When a farmer traverses the highlands and lowlands of the countryside in search of his lost calf, he returns to his village with an eagle chick.

He decides to keep the eagle among the chickens on the compound.

“The eagle is the king of the birds,” he said, “but we shall train it to be a chicken.”

So the eagle lived among the chickens, learning their ways.

One day, a friend comes over to visit the farmer…

The friend saw the bird among the chickens. “Hey! That’s not a chicken. It’s an eagle!”

The farmer smiled to him and said, “Of course it’s a chicken. Look – it walks like a chicken, it talks like a chicken, it eats like a chicken. It thinks like a chicken. Of course it’s a chicken.

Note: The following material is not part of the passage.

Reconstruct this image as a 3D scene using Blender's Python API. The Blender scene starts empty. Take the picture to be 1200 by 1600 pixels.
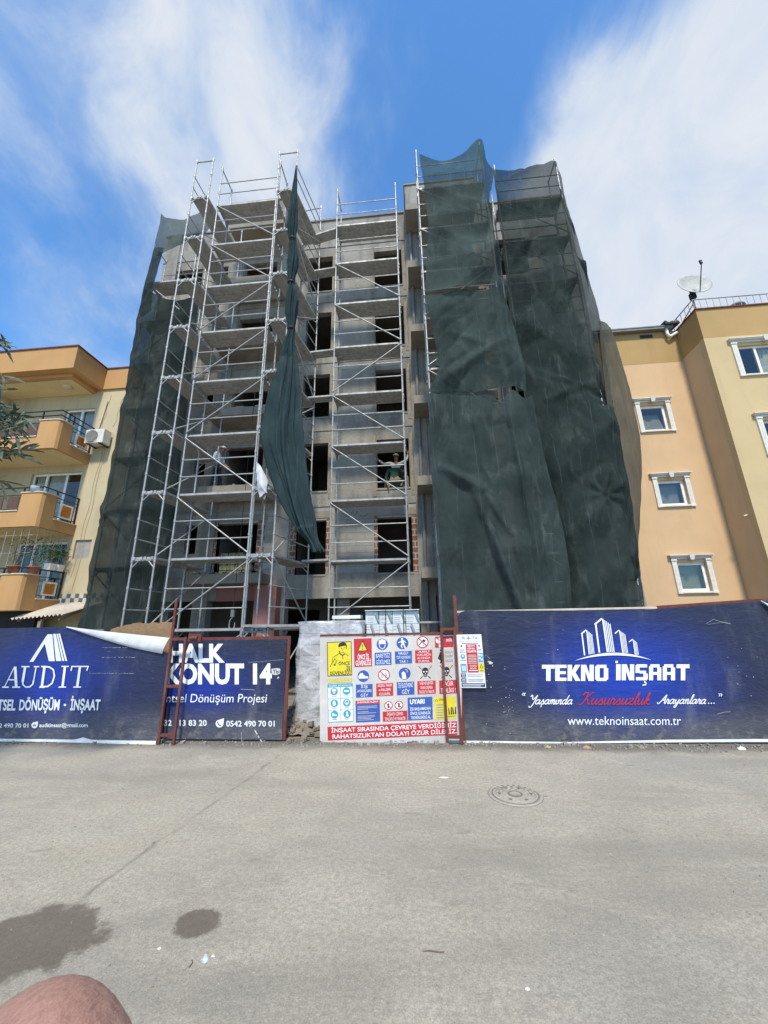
import bpy, bmesh, math, random
from mathutils import Vector, Matrix, noise
R = math.radians
random.seed(7)
C = bpy.context.scene.collection
SC = bpy.context.scene
# ------------------------------------------------------------------ camera
EYE = Vector((0, 0, 1.7)); FP = 600.0
_z = Vector((-.0176, -.96159, .27392)).normalized()
_x = Vector((.99575, -.04162, -.08213)); _x = (_x - _z * _x.dot(_z)).normalized()
_y = _z.cross(_x)
CAM = Matrix((_x, _y, _z))            # camera (right, down, forward) -> world
cd = bpy.data.cameras.new('camera'); cam = bpy.data.objects.new('camera', cd); C.objects.link(cam)
cd.sensor_fit = 'HORIZONTAL'; cd.sensor_width = 36; cd.lens = 18; cd.clip_start = .005; cd.clip_end = 3000
m3 = CAM @ Matrix(((1, 0, 0), (0, -1, 0), (0, 0, -1)))
cam.matrix_world = Matrix.Translation(EYE) @ m3.to_4x4()
SC.camera = cam
def ray(px, py): return CAM @ Vector(((px - 600) / FP, (py - 800) / FP, 1))
def at(px, py, Y): d = ray(px, py); return EYE + d * (Y / d.y)          # point of the photo at depth Y
def atZ(px, py, Z=0.): d = ray(px, py); return EYE + d * ((Z - EYE.z) / d.z)
# ------------------------------------------------------------------ sky, sun, exposure
SUN_EL, SUN_ROT = R(55), R(174)
w = bpy.data.worlds.new("World"); SC.world = w; w.use_nodes = True
NT = w.node_tree; N = NT.nodes; Lk = NT.links
for n in list(N): N.remove(n)
out = N.new('ShaderNodeOutputWorld'); bg = N.new('ShaderNodeBackground'); bg.inputs[1].default_value = .14
sky = N.new('ShaderNodeTexSky'); sky.sky_type = 'NISHITA'; sky.sun_disc = False
sky.sun_elevation = SUN_EL; sky.sun_rotation = SUN_ROT; sky.air_density = 1.0; sky.dust_density = .3; sky.ozone_density = 1.6
def wmath(op, a, b=None, c=None):
    n = N.new('ShaderNodeMath'); n.operation = op
    for i, v in enumerate((a, b, c)):
        if v is None: continue
        if isinstance(v, (int, float)): n.inputs[i].default_value = v
        else: Lk.new(v, n.inputs[i])
    return n.outputs[0]
tc = N.new('ShaderNodeTexCoord'); DIR = tc.outputs['Generated']
sep = N.new('ShaderNodeSeparateXYZ'); Lk.new(DIR, sep.inputs[0])
den = wmath('ADD', wmath('MAXIMUM', sep.outputs[2], 0.0), .25)
cu = wmath('DIVIDE', sep.outputs[0], den); cv = wmath('DIVIDE', sep.outputs[1], den)
cmb = N.new('ShaderNodeCombineXYZ'); Lk.new(cu, cmb.inputs[0]); Lk.new(cv, cmb.inputs[1])
def wnoise(scale, detail, rough, stretch=(1, 1, 1), dist=0., off=(0, 0, 0), rot=0.):
    mp = N.new('ShaderNodeMapping'); mp.inputs['Scale'].default_value = stretch; mp.inputs['Location'].default_value = off
    mp.inputs['Rotation'].default_value = (0, 0, rot)
    Lk.new(DIR, mp.inputs[0])
    t = N.new('ShaderNodeTexNoise'); t.inputs['Scale'].default_value = scale; t.inputs['Detail'].default_value = detail
    t.inputs['Roughness'].default_value = rough; t.inputs['Distortion'].default_value = dist
    Lk.new(mp.outputs[0], t.inputs['Vector']); return t.outputs[0]
def blob(px, py, r0, r1, wgt):           # soft patch of sky round a direction
    d = ray(px, py).normalized()
    vm = N.new('ShaderNodeVectorMath'); vm.operation = 'DOT_PRODUCT'; Lk.new(DIR, vm.inputs[0]); vm.inputs[1].default_value = d
    mr = N.new('ShaderNodeMapRange'); mr.interpolation_type = 'SMOOTHSTEP'
    Lk.new(vm.outputs['Value'], mr.inputs[0]); mr.inputs[1].default_value = math.cos(R(r1)); mr.inputs[2].default_value = math.cos(R(r0))
    mr.inputs[3].default_value = 0; mr.inputs[4].default_value = wgt
    return mr.outputs[0]
bias = None
for b in ((1130, 170, 6, 24, .40), (1060, 330, 6, 20, .20), (1180, 450, 4, 28, .42), (1010, 430, 3, 18, .26), (960, 210, 3, 12, .14), (190, 130, 3, 24, .13), (110, 240, 4, 19, .12), (350, 220, 4, 16, .14),
          (460, 120, 2, 14, .16), (190, 555, 3, 13, .30), (590, 180, 2, 12, .04), (760, 90, 1, 24, -.22), (910, 30, 3, 15, -.30), (880, 235, 2, 9, .14), (60, 455, 5, 17, -.3), (240, 420, 3, 10, -.10), (740, 240, 2, 10, -.14), (30, 40, 4, 18, -.05), (560, 60, 2, 10, -.05)):
    o = blob(*b); bias = o if bias is None else wmath('ADD', bias, o)
n1 = wnoise(2.4, 9, .58, (1, 1.0, 1.2), .5, (2.1, .4, 0))
n2 = wnoise(5.2, 10, .58, (1.25, .9, 1.0), .5, (0, 3, 0), .3)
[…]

Unconvinced, his friend sets out to prove to the farmer that the bird is indeed an eagle.

Fly, Eagle, Fly! is a Ghanaian fable originally told by educationist James Kwegyir Aggrey also known as “Aggrey of Africa” (October 18, 1875 – July 30, 1927). He was born during the colonial era when the greater part of modern Ghana was called the Gold Coast. Working as a pastor and educator, he toured the African continent and shared this story time and again to inspire confidence.

When Aggrey told this story, he used to end by saying,

“…don’t be content with the food of chickens! Stretch forth your wings and fly!”

At this, children would run excitedly around their playgrounds with arms outstretched like the wings of eagles.

This children’s book is an adaptation of Aggrey’s fable by Christopher Gregorowski. He wrote it for his dying daughter when he was working among the Xhosa-speaking people of Southern Africa as an Anglican Priest. He wanted it to help her understand that we are all born to be eagles that are lifted up by the might of the Spirit.

I bought a copy for my six-year-old nephew a while back, but ended up getting hooked to the story when I skimmed through it in the bookshop so I kept it for a reread to motivate myself (and yes, my nephew did get the book).

In its simplicity, the story continues to inspire me. It reminds me that I am not meant to scratch the ground and peck about like a chicken, but to soar with the rising sun to greater heights like an eagle.